Written task: Work through the material below line by line and say how many lines include the word "paint". Only the number, please.

Dataset content:
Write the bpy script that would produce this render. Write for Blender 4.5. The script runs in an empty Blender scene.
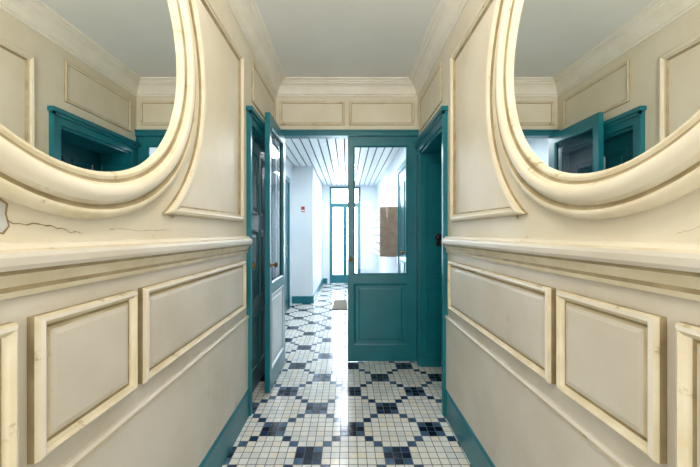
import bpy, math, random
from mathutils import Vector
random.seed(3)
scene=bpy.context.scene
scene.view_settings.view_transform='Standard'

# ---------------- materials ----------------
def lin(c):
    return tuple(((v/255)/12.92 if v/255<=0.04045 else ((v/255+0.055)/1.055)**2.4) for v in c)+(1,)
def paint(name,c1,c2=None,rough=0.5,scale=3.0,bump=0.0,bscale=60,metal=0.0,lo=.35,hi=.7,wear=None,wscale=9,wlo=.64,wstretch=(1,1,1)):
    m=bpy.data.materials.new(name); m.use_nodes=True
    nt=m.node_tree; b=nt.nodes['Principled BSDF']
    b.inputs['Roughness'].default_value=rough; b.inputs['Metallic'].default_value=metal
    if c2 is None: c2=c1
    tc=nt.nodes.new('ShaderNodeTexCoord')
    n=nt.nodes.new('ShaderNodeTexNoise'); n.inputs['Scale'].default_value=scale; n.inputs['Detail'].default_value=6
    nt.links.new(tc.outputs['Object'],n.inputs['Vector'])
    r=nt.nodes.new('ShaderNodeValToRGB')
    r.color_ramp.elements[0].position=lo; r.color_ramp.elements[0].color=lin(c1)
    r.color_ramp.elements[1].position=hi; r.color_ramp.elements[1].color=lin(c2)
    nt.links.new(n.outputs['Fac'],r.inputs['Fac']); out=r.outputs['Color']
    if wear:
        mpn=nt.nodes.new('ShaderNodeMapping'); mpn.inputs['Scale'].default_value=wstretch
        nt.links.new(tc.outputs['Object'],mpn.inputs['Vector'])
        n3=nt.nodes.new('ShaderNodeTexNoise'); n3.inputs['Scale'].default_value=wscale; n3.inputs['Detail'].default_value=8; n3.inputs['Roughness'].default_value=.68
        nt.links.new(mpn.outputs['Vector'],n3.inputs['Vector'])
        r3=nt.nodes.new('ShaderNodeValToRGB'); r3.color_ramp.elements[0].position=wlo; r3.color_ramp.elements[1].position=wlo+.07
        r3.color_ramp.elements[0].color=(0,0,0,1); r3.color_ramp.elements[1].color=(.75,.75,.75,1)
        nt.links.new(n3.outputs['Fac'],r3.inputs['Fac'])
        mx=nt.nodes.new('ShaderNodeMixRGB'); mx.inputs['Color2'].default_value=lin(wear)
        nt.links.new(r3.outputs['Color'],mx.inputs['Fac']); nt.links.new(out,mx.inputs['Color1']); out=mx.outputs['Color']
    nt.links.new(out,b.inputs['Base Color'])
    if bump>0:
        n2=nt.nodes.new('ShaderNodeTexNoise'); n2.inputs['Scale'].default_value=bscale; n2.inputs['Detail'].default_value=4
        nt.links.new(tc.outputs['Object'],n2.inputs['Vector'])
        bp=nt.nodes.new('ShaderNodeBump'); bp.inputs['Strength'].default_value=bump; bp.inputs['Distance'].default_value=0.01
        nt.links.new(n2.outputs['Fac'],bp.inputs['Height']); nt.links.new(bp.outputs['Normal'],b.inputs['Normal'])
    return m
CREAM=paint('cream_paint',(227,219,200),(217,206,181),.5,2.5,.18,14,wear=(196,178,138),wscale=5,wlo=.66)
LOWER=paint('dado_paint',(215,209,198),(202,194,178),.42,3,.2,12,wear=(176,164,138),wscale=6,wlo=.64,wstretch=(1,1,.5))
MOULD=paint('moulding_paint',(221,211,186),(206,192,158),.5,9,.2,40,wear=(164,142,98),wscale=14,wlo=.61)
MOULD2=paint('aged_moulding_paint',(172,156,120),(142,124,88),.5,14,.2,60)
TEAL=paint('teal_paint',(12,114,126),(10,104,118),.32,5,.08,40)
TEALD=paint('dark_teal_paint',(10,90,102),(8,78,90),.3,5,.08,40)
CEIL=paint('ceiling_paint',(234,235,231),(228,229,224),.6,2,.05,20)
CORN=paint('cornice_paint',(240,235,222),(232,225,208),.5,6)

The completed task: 9